È così che quest’anno così fatale per il destino politico di Renzi si sta complicando. E l’errore è che il premier lo affronta come se fosse nel 2014, magari mettendo in cantiere un taglio delle tasse ma senza mettere a fuoco il tema dell’immagine della squadra di Governo e di partito.

È possibile affrontare un voto amministrativo così denso – votano Milano, Roma e Napoli ma anche Torino e Bologna – solo sostituendo un ministro? E sarà possibile saltare l’ostacolo delle comunali e impegnarsi nel referendum costituzionale senza curarsi delle ferite del partito e dell’Esecutivo? In questo senso non basterà solo sostituire la Guidi ma affrontare la complessità dei due fronti aperti del leader/premier.

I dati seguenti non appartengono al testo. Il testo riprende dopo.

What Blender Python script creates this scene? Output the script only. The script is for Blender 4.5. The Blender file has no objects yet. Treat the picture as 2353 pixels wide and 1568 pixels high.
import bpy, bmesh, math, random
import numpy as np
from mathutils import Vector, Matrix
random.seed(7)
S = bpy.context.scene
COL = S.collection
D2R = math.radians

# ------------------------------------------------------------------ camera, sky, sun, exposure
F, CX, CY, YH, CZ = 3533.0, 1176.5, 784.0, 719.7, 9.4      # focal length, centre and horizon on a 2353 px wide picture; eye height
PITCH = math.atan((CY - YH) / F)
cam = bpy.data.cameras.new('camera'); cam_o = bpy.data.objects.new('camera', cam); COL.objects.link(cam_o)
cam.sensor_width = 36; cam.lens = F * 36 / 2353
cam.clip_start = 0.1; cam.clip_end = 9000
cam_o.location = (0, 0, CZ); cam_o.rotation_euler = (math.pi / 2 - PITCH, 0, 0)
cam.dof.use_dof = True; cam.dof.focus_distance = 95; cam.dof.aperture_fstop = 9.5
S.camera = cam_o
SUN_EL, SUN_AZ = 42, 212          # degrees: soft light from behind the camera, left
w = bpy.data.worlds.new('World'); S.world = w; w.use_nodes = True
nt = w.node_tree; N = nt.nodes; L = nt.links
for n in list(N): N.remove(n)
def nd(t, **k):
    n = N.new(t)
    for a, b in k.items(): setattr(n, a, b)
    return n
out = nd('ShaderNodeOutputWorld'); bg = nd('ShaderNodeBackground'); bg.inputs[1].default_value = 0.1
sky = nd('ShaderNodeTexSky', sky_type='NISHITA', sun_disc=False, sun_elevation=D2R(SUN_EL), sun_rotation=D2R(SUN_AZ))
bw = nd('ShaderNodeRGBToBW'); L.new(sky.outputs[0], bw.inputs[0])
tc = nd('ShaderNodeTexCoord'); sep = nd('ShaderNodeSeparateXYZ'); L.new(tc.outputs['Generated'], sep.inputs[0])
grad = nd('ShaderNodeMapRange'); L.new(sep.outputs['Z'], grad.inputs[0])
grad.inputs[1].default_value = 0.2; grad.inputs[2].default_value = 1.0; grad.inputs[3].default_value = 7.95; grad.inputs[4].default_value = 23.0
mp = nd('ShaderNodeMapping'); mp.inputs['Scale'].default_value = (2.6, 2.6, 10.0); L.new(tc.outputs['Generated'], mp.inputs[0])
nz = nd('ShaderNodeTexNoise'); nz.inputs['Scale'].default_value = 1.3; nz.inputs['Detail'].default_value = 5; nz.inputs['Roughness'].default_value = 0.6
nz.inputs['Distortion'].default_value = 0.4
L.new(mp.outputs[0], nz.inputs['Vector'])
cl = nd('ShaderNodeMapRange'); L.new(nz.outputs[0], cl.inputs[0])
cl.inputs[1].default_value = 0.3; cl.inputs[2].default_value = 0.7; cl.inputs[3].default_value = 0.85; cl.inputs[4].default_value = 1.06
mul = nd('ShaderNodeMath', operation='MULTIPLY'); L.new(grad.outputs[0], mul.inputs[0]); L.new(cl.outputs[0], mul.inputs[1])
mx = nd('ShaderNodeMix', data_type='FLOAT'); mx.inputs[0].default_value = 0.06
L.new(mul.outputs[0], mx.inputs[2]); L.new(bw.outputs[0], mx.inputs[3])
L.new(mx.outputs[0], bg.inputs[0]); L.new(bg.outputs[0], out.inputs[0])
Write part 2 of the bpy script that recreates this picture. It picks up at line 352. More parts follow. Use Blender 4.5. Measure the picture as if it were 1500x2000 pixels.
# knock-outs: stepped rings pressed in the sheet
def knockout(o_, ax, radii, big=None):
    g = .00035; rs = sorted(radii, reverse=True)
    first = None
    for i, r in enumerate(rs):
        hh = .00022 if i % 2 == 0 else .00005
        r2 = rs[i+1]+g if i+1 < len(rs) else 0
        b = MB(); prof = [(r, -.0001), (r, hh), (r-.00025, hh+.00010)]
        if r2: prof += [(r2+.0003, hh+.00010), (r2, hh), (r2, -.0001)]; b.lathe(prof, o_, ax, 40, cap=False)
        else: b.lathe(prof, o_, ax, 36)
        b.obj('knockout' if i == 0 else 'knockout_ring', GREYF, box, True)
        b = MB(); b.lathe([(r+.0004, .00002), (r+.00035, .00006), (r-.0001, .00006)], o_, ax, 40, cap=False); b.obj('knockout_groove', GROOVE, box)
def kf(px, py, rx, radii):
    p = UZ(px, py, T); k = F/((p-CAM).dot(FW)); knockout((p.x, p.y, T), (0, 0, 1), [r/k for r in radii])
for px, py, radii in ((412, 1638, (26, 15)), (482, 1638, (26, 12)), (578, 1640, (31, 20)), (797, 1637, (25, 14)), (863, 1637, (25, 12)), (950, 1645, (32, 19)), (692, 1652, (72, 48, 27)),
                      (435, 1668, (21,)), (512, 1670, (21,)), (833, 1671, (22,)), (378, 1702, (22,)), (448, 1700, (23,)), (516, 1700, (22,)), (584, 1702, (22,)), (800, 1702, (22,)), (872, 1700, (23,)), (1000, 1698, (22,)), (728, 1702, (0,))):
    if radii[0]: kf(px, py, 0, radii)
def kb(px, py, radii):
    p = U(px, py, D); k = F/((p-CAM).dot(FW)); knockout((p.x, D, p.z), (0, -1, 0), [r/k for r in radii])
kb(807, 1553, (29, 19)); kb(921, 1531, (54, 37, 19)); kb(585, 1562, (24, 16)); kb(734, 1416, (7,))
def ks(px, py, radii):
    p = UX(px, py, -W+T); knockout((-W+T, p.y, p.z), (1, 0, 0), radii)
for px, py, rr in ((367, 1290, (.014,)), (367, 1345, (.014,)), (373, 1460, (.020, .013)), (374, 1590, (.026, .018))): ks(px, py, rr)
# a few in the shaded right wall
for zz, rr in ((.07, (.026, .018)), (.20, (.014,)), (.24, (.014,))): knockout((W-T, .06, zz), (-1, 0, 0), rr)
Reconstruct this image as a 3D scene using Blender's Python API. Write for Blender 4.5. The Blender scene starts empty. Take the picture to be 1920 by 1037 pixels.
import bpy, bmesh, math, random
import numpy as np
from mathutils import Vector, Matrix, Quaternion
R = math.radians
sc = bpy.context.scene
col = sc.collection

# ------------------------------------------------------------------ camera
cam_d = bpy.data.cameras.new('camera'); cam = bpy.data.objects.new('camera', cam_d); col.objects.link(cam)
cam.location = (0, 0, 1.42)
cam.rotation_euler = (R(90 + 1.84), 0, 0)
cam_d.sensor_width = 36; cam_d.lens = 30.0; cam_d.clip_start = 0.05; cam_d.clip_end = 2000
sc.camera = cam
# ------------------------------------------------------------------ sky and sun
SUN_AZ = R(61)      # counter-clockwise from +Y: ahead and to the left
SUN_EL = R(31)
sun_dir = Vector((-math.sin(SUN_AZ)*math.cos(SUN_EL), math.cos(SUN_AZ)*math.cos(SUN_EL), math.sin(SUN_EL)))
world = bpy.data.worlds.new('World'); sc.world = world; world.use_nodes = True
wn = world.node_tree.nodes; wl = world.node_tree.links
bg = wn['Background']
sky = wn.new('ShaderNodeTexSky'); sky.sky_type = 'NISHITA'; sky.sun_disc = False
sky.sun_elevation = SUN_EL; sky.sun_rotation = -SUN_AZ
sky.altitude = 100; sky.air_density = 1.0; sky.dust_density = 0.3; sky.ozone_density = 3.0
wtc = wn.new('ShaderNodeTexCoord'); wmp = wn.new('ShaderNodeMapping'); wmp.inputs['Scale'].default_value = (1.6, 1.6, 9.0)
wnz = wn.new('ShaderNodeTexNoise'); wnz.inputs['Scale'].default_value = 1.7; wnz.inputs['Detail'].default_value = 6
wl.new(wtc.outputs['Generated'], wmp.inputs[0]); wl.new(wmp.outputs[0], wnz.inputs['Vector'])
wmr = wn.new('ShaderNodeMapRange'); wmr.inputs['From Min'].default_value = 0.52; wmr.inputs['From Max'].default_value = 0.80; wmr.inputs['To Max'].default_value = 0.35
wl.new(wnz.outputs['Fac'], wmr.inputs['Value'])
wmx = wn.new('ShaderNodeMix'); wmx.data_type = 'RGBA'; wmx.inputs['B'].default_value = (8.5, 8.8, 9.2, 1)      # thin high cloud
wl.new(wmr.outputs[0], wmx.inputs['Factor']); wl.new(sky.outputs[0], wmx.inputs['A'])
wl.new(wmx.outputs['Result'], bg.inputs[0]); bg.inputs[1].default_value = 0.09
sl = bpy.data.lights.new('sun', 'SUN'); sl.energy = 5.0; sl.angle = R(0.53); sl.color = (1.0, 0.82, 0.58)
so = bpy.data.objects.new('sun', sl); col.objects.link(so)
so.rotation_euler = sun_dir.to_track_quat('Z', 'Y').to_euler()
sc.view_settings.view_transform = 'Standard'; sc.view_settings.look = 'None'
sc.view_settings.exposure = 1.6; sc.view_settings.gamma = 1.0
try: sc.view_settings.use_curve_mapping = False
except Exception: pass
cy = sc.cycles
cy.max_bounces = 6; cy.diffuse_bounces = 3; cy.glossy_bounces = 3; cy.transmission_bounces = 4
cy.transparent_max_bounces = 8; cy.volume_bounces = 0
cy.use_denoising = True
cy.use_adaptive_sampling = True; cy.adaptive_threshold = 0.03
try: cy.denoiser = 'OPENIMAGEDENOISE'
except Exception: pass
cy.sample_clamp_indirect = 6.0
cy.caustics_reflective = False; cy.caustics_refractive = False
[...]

È facile prevedere che la scelta su chi guiderà lo Sviluppo economico sarà fatta con maggiore attenzione e rapidità di quanto accadde con le dimissioni di Lupi. Stavolta è tempo di campagna elettorale e bisogna correre. E di certo anche su questa scelta, così come sono state le nomine, sarà verificato se il criterio è stato quello della vicinanza – anche geografica - al premier. Ma non sarà solo un nome, per quanto brillante, a cambiare l’immagine del Governo Renzi. E del suo modo di gestire la leadership.